Speaking of reading, del Toro's was not the only "Frankenstein" reimagining I loved this year. The new novel "Once Was Willem" by Mike "M.R." Carey riffs on "Frankenstein," but as dark fantasy, not science fiction. During the 12th century, in small English village of Cosham, young Willem Turling is struck down by fever. His parents make a dark pact with sorcerer Cain Caradoc to bring their boy back. But death leaves its mark; Willem's corpse, reassembled in the chrysalis of a stone grave, walks again with a broad and misshapen body. Rejected by his family and village, the revenant decides he is not Willem Turling, but a new being who once was Willem.
Carey is a talented writer — "The Girl with all the Gifts" is a daring zombie story — but the breezy and fun yet morbid "Once Was Willem" is the most I've enjoyed a book of his yet.
Once Was Willem combines Frankenstein and medieval fantasy
"Once Was Willem" is framed as Willem himself journaling the tale of his undeath, though the story's mood often feels like someone telling you a fairy tale by a campfire. The opening chapter of "Once Was Willem" depicts a medieval fort siege, but the invaders include a bear-ish shapeshifter. Right off, this story is as much fantastical as it is historical. Chapter 15, "Of Morjune, how she would not go to Hell when she was sent," could function as a short horror story-within-a-story, with a complete arc from a witch trial to an eerie haunted house.
The chapter most like "Frankenstein" is Chapter 6, "Which brings me home again to Cosham village." Once-Was-Willem, who is even called a "creature," struggles to speak and is rejected by his birth parents. People run in horror whenever he tries to approach them, even innocently, and he's chased from the village by a pitchfork-wielding mob. Once-Was-Willem leaves his broken father behind, telling him to forgive himself for this calamity sparked by love.
From there, though, "Once Was Willem" becomes not a tragedy or revenge tale like "Frankenstein" is, but an epic adventure. Whereas the Creature was tormented by loneliness, Willem finds peace in the woods. He is kin not only with animals, but also other magical beings in the woods, such as shapeshifting siblings Kel & Anna, and the water spirit Peter Floodfoot.
Like Frankenstein's Creature, Willem comes into conflict with his creator; not his birth father, but Caradoc.

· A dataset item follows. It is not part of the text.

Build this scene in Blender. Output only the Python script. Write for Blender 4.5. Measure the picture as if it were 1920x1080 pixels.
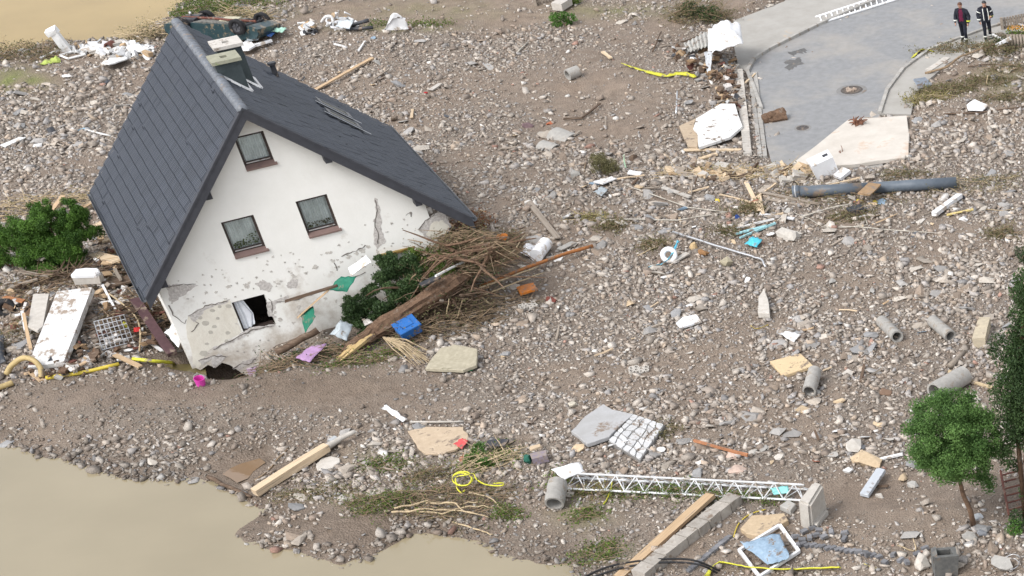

The wizard, coveting eternal life, seeks to harvest the children of Cosham and "walk to immortality and omnipotence over their tortured souls." In need of protectors and too poor to hire sellswords, Cosham calls upon the "Monster" they banished.
Once Was Willem begins like Frankenstein, but ends like Lord of the Rings
Carey has endorsed a summary of "Once Was Willem" as "Frankenstein" plus "Howl's Moving Castle," but I think there's another ingredient in this literary recipe: Akira Kurosawa's "Seven Samurai" (or for Western fans, "The Magnificent Seven"). Like that movie, the latter half of "Willem" follows the protectors of a besieged village, laying traps and ambushes. Willem's band even had seven members by the end. As a comic writer, Carey penned an underrated "X-Men" run from 2006 to 2011, and I think his love for those mutants comes through in "Willem." Like the X-Men, Willem's band of seven are supposed "freaks" with great powers, fighting on behalf of those who fear and reject them.
While the optimism and whimsy tip the scales in "Willem," don't think the book is all sunshine. The dominant theme is death, especially the death of children, from Willem himself to Cain's sacrifices to the stillbirth that condemns Morjune, a midwife and healer, as a witch. That's why the Dark Ages setting is so appropriate; this was a period of history where countless children did die all too young. Though Cosham is a God-fearing village, Carey doesn't bind his story to simple Christian theology. He melds the often competing ideas of the afterlife and reincarnation, depicting Hell not as an infernal prison but a möbius strip for souls to begin a new life after one ends.
Carey makes the macabre feel playful, and the inescapable comparison is the work of Neil Gaiman. (Carey even wrote the comic series "Lucifer," a spin-off of Gaiman's "The Sandman.") If recent allegations against Gaiman mean you can't stomach his words anymore, Mike Carey's books — including "Once Was Willem" — might fill that void.